Os pesquisadores Dmytro e Katerya Slinko moravam, junto com as duas filhas crianças, na cidade de Karkhiv, a 40 quilômetros da fronteira com a Rússia. Dois meses após a família desembarcar no Brasil, a casa onde viviam foi bombardeada. Hoje, eles reconstroem a vida em Londrina e estão vinculados à Universidade Estadual do Norte do Paraná (UENP). Também pesquisadores, os pais de Dmytro também se mudaram para o Estado.
“Nossa cidade se tornou um local muito perigoso para morar com as crianças. Na Ucrânia, trabalhava como chefe do Departamento de Ciência Criminal, e agora posso continuar minha pesquisa aqui em Londrina”, contou. “Esse suporte para os cientistas ucranianos foi muito importante, principalmente porque pudemos continuar nossos trabalhos de pesquisa e, também, viver uma vida normal”.
PRODUÇÃO – Para contar essas histórias, o projeto realizou captações na Seti, na Fundação Araucária, nas Universidades Estaduais de Londrina (UEL), Maringá (UEM), Ponta Grossa (UEPG), Centro-Oeste (Unicentro), Oeste do Paraná (Unioeste) e Norte do Paraná (Uenp), além da Universidade Tecnológica Federal do Paraná (UTFPR), Pontifícia Universidade Católica do Paraná (PUC-PR) e Instituto Federal do Paraná (IFPR).
As locações incluíram também o Parque Nacional do Iguaçu, Memorial Ucraniano, o Museu Campos Gerais, em Ponta Grossa, a Sociedade Ucraniana do Brasil, em Curitiba, e o Museu do Milênio, em Prudentópolis.

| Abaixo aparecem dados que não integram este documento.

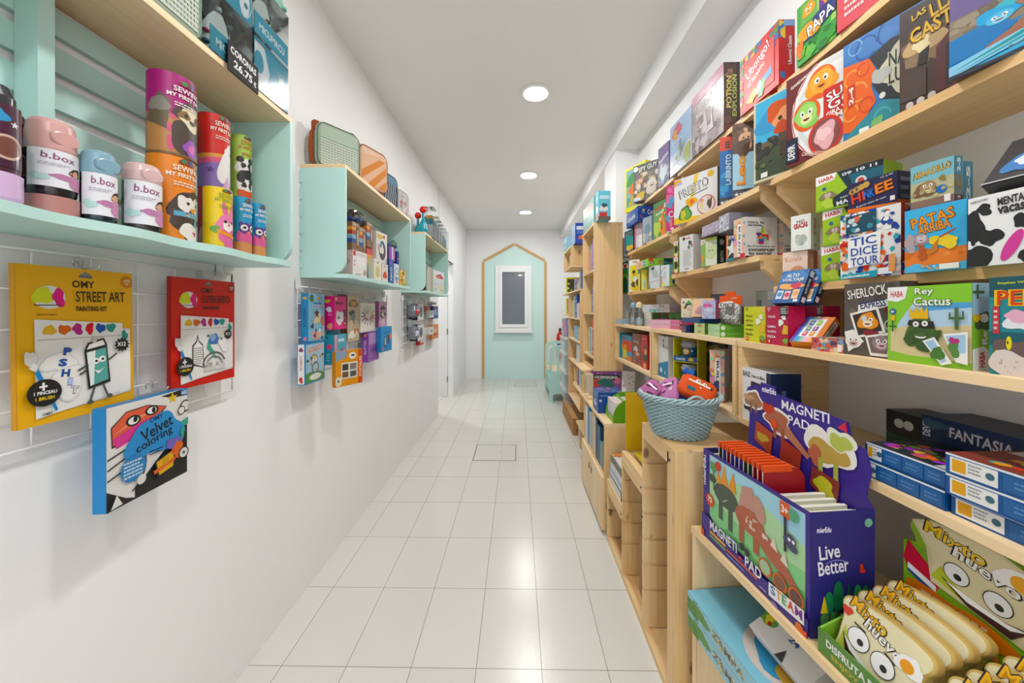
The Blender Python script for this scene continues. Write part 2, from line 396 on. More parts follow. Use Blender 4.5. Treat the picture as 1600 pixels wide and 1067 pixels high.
wall('wall_left_end', XL - .3, 5.87, 0, XL + .02, YE, ZC)
wall('wall_side_room', -2.2, 4.2, 0, -2.1, 6.6, ZC); wall('wall_side_near', -2.1, 4.2, 0, XL - .12, 4.3, ZC); wall('wall_side_far', -2.1, 6.5, 0, XL - .3, 6.6, ZC)
wall('wall_end', XL - .3, YE, 0, 1.35, YE + .15, ZC)
wall('wall_right', XR, YB, 0, XR + .15, YE, ZC)
wall('wall_column', .9, 3.32, 0, XR, 3.74, 2.857)
wall('wall_beam', .89, YB, 2.857, XR, YE, ZC, 'wall')
# baseboards
# door set in the far jamb of the side opening: casing, leaf, hinges
dr = struct(bpy.data.objects.new('door_1', None)); S.collection.objects.link(dr); dr.location = (-1.1, 5.85, 0)
wbox('casing', -1.122, 5.84, 0, -1.035, 5.868, 2.13, 'white', parent=dr, bev=.004)
wbox('leaf', -1.19, 5.845, .005, -1.128, 5.868, 2.1, 'white', parent=dr, bev=.002)
for z in (.28, 1.05, 1.82):
    b = MB(); b.lathe([(.009, -.045), (.009, .045)], '8d8d8d', 10); b.build('hinge', 'metal', dr, (-.026, -.018, z))
struct(wbox('trim_1', XL, 4.84, 2.14, XL + .03, 5.87, 2.2, 'white'))
# mint house painted on the end wall with oak trim
def houseX(px): return xat(px, YE)
hx0, hx1, hxm = -.665, .55, -.05; ze, zp = 2.375, 2.71
hb = MB(); hb.slab([(hx0, 0), (hx1, 0), (hx1, ze), (hxm, zp), (hx0, ze)], -.006, 0, 'a9dccf'); hp = hb.build('wall_mint_house', 'mintwall', None, (0, YE, 0)); struct(hp)
def strip(name, p, q, w, inward):
    dx, dz = q[0] - p[0], q[1] - p[1]; d = math.hypot(dx, dz); nx, nz = -dz / d * w * inward, dx / d * w * inward
    b = MB(); b.slab([(p[0], p[1]), (q[0], q[1]), (q[0] + nx, q[1] + nz), (p[0] + nx, p[1] + nz)], -.02, -.0062, 'ccaa77'); return struct(b.build(name, 'oak', None, (0, YE, 0)))
strip('trim_2', (hx0, 0), (hx0, ze), .05, 1); strip('trim_3', (hx1, 0), (hx1, ze), .05, -1)
strip('trim_4', (hx0, ze), (hxm, zp), .05, 1); strip('trim_5', (hx1, ze), (hxm, zp), .05, -1)
# window
wn = bpy.data.objects.new('window_1', None); S.collection.objects.link(wn); wn.location = (-.075, YE, .94); struct(wn)
def frame(name, x0, z0, x1, z1, t, y0, y1, mat, par, col='fff'):
    b = MB(); X0, X1, Z0, Z1 = x0, x1, z0, z1
    b.box(X0, y0, Z0, X0 + t, y1, Z1, col); b.box(X1 - t, y0, Z0, X1, y1, Z1, col); b.box(X0 + t, y0, Z0, X1 - t, y1, Z0 + t, col); b.box(X0 + t, y0, Z1 - t, X1 - t, y1, Z1, col)
    o = b.build(name, mat, par); md = o.modifiers.new('soft_edge', 'BEVEL'); md.width = .004; md.segments = 2; return o
frame('window_frame', -.365, .03, .365, 1.36, .075, -.05, -.0065, 'white', wn)
frame('window_sash', -.288, .107, .288, 1.283, .06, -.07, -.012, 'white', wn)
M['pane'] = None
m, N, L, b_ = newmat('frosted_night_glass'); b_.inputs['Base Color'].default_value = (*C('2f3a4c'), 1); b_.inputs['Roughness'].default_value = .22; b_.inputs['Coat Weight'].default_value = .5; b_.inputs['Specular IOR Level'].default_value = .9
n_ = N.new('ShaderNodeTexNoise'); n_.inputs['Scale'].default_value = 220; bp_ = N.new('ShaderNodeBump'); bp_.inputs['Strength'].default_value = .06; L.new(n_.outputs['Fac'], bp_.inputs['Height']); L.new(bp_.outputs[0], b_.inputs['Normal']); M['pane'] = m
b = MB(); b.box(-.23, -.03, .165, .23, -.02, 1.225, '445'); b.build('window_pane', 'pane', wn)
b = MB(); b.box(-.385, -.11, 0, .385, -.0065, .028, 'fff'); o = b.build('window_sill', 'white', wn)
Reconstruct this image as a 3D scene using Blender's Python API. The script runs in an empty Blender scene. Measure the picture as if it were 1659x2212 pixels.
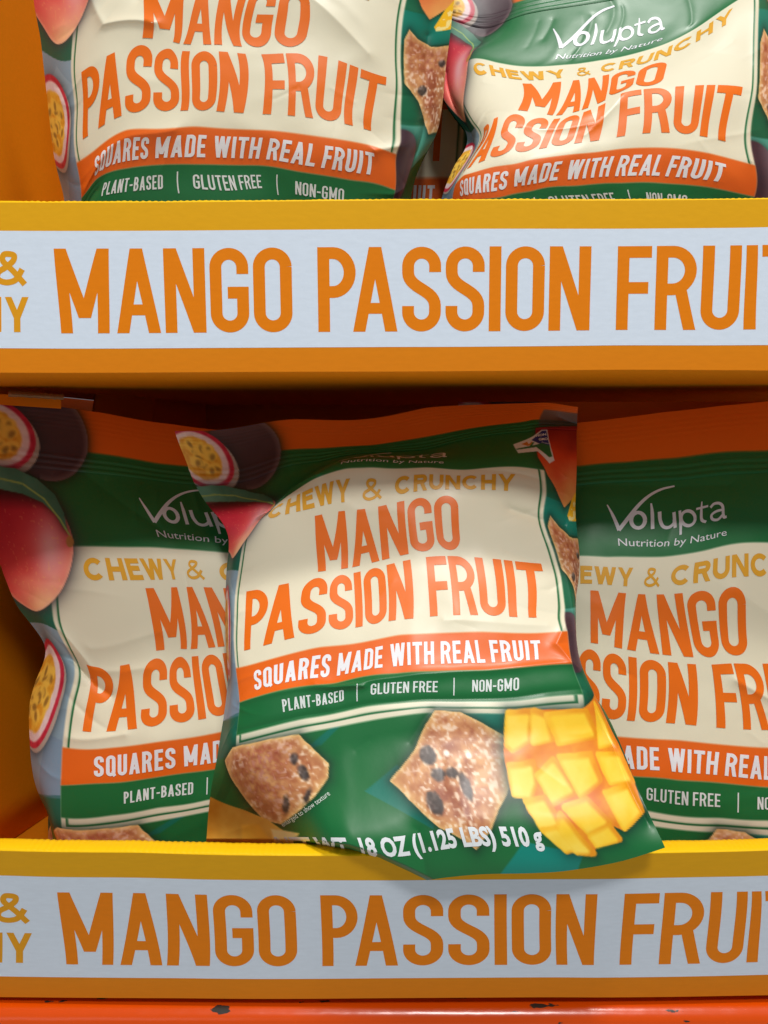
import bpy, math
import numpy as np
from mathutils import Vector
from mathutils.geometry import delaunay_2d_cdt

S = bpy.context.scene
COL = S.collection
R = math.radians

# ------------------------------------------------------------------ camera
CAMZ, PITCH, F = 1.40, 6.0, 1700.0          # focal length in units of a 1659 x 2212 picture
cam_d = bpy.data.cameras.new('camera')
cam = bpy.data.objects.new('camera', cam_d)
COL.objects.link(cam)
cam.location = (0, 0, CAMZ)
cam.rotation_euler = (R(90 - PITCH), 0, 0)
cam_d.sensor_fit = 'VERTICAL'
cam_d.sensor_height = 36.0
cam_d.lens = 36.0 * F / 2212.0
cam_d.clip_start = 0.01
cam_d.clip_end = 100
S.camera = cam

# ------------------------------------------------------------------ world, warehouse ceiling lamps and an added front fill
W = bpy.data.worlds.new('World')
S.world = W
W.use_nodes = True
wn = W.node_tree; bg = wn.nodes['Background']
wt = wn.nodes.new('ShaderNodeTexCoord'); ws = wn.nodes.new('ShaderNodeSeparateXYZ')
wn.links.new(wt.outputs['Generated'], ws.inputs[0])
# pale warehouse floor below, dim hall above it
mr_ = wn.nodes.new('ShaderNodeMapRange'); mr_.inputs['From Min'].default_value = -0.35; mr_.inputs['From Max'].default_value = 0.0
mr_.inputs['To Min'].default_value = 1.0; mr_.inputs['To Max'].default_value = 0.0
wn.links.new(ws.outputs['Z'], mr_.inputs['Value'])
wm = wn.nodes.new('ShaderNodeMix'); wm.data_type = 'RGBA'
wm.inputs[6].default_value = (0.15, 0.16, 0.172, 1); wm.inputs[7].default_value = (0.48, 0.46, 0.42, 1)
wn.links.new(mr_.outputs['Result'], wm.inputs[0]); wn.links.new(wm.outputs[2], bg.inputs[0])
bg.inputs[1].default_value = 1.0

def lamp(name, elev, azim, dist, size, watts, col):
    d = bpy.data.lights.new(name, 'AREA')
    d.shape = 'RECTANGLE'
    d.size, d.size_y = size
    d.energy = watts
    d.color = col
    o = bpy.data.objects.new(name, d)
    COL.objects.link(o)
    tgt = Vector((0.0, 0.52, CAMZ - 0.12))
    e, a = R(elev), R(azim)
    dirv = Vector((math.sin(a) * math.cos(e), -math.cos(a) * math.cos(e), math.sin(e)))
    o.location = tgt + dirv * dist
    o.rotation_euler = (-dirv).to_track_quat('-Z', 'Y').to_euler()
    return o
lamp('ceiling_or_fill_lamp', 52, 10, 6.0, (1.0, 0.6), 168, (1.0, 0.97, 0.93))
lamp('ceiling_or_fill_lamp', 70, 25, 6.0, (0.9, 0.5), 222, (1.0, 0.97, 0.93))
lamp('ceiling_or_fill_lamp', 16, -22, 7.0, (3.0, 1.6), 14, (0.95, 0.98, 1.0))  # added soft fill from low in front, brightens upright faces and the underside

S.view_settings.view_transform = 'Standard'
S.view_settings.look = 'None'
S.view_settings.exposure = 0
S.view_settings.gamma = 1
S.view_settings.use_curve_mapping = False
S.render.engine = 'CYCLES'
S.cycles.max_bounces = 6

# ------------------------------------------------------------------ helpers
def lin(c):
    c = np.asarray(c, float) / 255.0
    return np.where(c <= 0.04045, c / 12.92, ((c + 0.055) / 1.055) ** 2.4)

cp, sp = math.cos(R(PITCH)), math.sin(R(PITCH))
def P(px, py, Y):
    """world point on the line of sight of picture point (px, py) at distance Y into the shelf"""
    px, py, Y = np.broadcast_arrays(np.asarray(px, float), np.asarray(py, float), np.asarray(Y, float))
    a = (px - 829.5) / F
    b = (1106 - py) / F
    dy = cp + b * sp
    dz = -sp + b * cp
    k = Y / dy
    return np.stack([a * k, Y, CAMZ + dz * k], -1)

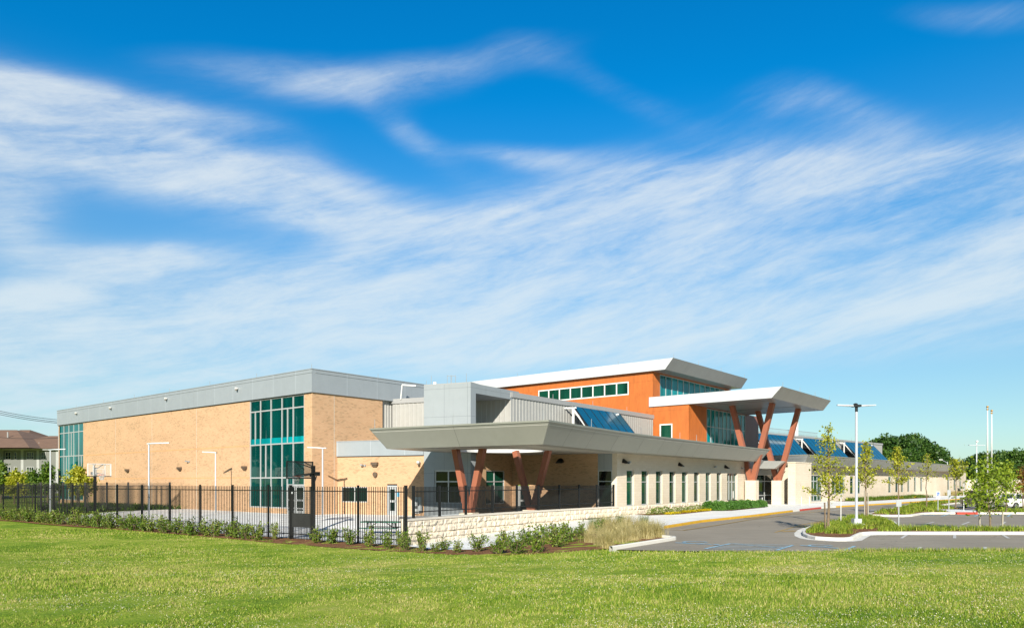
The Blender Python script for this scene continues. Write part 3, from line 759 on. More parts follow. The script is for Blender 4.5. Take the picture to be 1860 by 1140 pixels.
# darker metal border under the canopy edge
mb = MB(); inn = offset_loop(bot, [-1.1 if w_ > .5 else -.2 for w_ in ws]); zb = 4.606
for i in list(range(0, 11))+[13, 14]:
    a, b = bot[i], bot[(i+1) % len(bot)]; c, d = inn[(i+1) % len(bot)], inn[i]
    mb.quad((*a, zb), (*d, zb), (*c, zb), (*b, zb))
mb.build('soffit_border', 'taupe_metal', can, Matrix())
mb = MB()
for k in range(48):
    a0 = 2*math.pi*k/48; a1 = 2*math.pi*(k+1)/48
    P_ = lambda a, r: (hc[0]+r*math.cos(a), hc[1]+r*math.sin(a), 4.60)
    mb.quad(P_(a0, 2.9), P_(a0, 3.1), P_(a1, 3.1), P_(a1, 2.9))
mb.build('opening_trim', 'white_paint', can, Matrix())

# V columns
def vcol(base, topz, spread, dirv, pz, wx, wy, label, ped=.75, lean=(0, 0), floor=0.0):
    c = MB(); side = Vector((dirv[0], dirv[1], 0))
    for s_ in (-1, 1):
        p1 = (base[0]+dirv[0]*spread*s_+lean[0], base[1]+dirv[1]*spread*s_+lean[1], topz)
        p0 = (base[0]+dirv[0]*.10*s_, base[1]+dirv[1]*.10*s_, pz-.02)
        cc = MB(); cc.beam(p0, p1, wx, wy, side)
        if s_ < 0: o = MB(); o.box(-ped, ped, -ped*.8, ped*.8, floor-.3, pz)
        if s_ < 0:
            rot = Matrix.Translation((base[0], base[1], 0)) @ Matrix.Rotation(math.atan2(dirv[1], dirv[0]), 4, 'Z')
            root = o.build('column', 'limestone', school, rot, label=label)
        cc.build('column_arm', 'column_paint', root, Matrix())
    return root
dA = (-.88, .475)
def at_px(px, Y): return ((px-CX)/F_PX*Y, Y)
vcol(at_px(852, 46.6), 4.63, 1.02, dA, .56, .36, .46, 'nearer brown V column on the patio', ped=.5)
vcol(at_px(966, 49.6), 4.63, 1.25, dA, .62, .36, .42, 'farther brown V column on the patio', ped=.5)
# lightning rods on roof edges, light fittings, cameras are added further down

# ------------------------------------------------------------------ orange hall
O0 = (18.2, 74.9)
oA = Fr(add(O0, AD, 34), (-AD[0], -AD[1])); OL = 34.0
sx = lambda s_: OL-(s_-8.5)          # s measured from the canopy corner
uc = sx(12.66)                        # upper corner position
up = Fr(oA.at(0)[:2], (-AD[0], -AD[1]))
wu0, wu1 = oA.u_px(977.6), oA.u_px(1142)
sq0, sq1 = oA.u_px(1198), oA.u_px(1221.3)
part(wall(oA, uc, 3, 14.26, [(wu0, wu1, 11.99, 13.45)], thick=.6), 'orange_wall', 'orange_board', oA, 'tall orange panelled wall of the upper hall')
part(wall(oA, OL, 3, 10.5, [(sq0, sq1, 6.2, 8.61)], u0=uc, thick=.6), 'orange_wall', 'orange_board', oA, 'lower orange panelled wall with a square window')
pn = (wu1-wu0)/8
window(oA, school, wu0, wu1, 11.99, 13.45, [wu0+pn*k for k in range(1, 8)], [], gm='green_glass', fm='white_paint', bw=.14, dep=.05, label='ribbon of eight panes high on the orange wall')
window(oA, school, sq0, sq1, 6.2, 8.61, [], [], gm='green_glass', fm='white_paint', bw=.14, dep=.05, label='square window in the orange wall')
UC = oA.at(uc)[:2]
oU = Fr(UC, BD)
def curtain(fr, a, b, z0, z1, n, hb, gm, label):
    return window(fr, school, a, b, z0, z1, [a+(b-a)*k/n for k in range(1, n)], hb, gm=gm, bw=.08, dep=.06, label=label)
part(wall(oU, 20.6, 9, 14.26, [(1.55, 18.6, 9.4, 14.12)], thick=.6), 'orange_wall', 'orange_board', oU)
curtain(oU, 1.55, 18.6, 9.4, 14.12, 12, [], 'bright_teal_glass', 'upper band of teal glazing under the white roof')
oL = Fr(O0, BD)
part(wall(oL, 4.14, 2, 10.5, thick=.6), 'orange_wall', 'orange_board', oL, 'orange return wall under the entrance canopy')
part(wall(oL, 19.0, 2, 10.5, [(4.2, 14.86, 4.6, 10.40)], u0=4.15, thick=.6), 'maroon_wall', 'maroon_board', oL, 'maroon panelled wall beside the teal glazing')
curtain(oL, 4.2, 14.86, 4.6, 10.40, 10, [8.48], 'bright_teal_glass', 'teal curtain wall under the entrance canopy')
mb = MB(); e1 = add(O0, BD, 19.0); mb.poly([(*O0, 10.49), (*e1, 10.49), (*add(e1, AD, 12), 10.49), (*add(O0, AD, 12), 10.49)]); part(mb, 'flat_roof', 'coping')
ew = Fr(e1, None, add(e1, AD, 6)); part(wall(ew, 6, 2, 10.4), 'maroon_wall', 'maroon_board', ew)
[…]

PROGRAMA ACOLHIDA – A iniciativa do Governo do Paraná busca prestar acolhimento social, em forma de apoio, nas atividades cotidianas dos pesquisadores ucranianos e suas famílias, com o objetivo de integrá-los socialmente, a partir da vivência acadêmica e social. Sem previsão para o fim da Guerra na Ucrânia, o programa se tornou permanente, em 2024, com recebimento contínuo de pesquisadores pelas universidades.
A Fundação Araucária foi a responsável pela coordenação do programa Acolhida, em parceria com as universidades estaduais. Atualmente, 24 cientistas ucranianos fazem parte do programa. Além do documentário, um livro com os estudos que estão sendo desenvolvidos no Paraná por esses pesquisadores será publicado ainda neste ano pela instituição.
A obra vai contar com pesquisas em diferentes áreas, incluindo artigos relacionados, por exemplo, às políticas criminais da União Europeia e a proteção dos direitos humanos no Brasil; a profissionalização do serviço público e o uso de Tecnologia da Comunicação e da Informação (TIC), entre outros.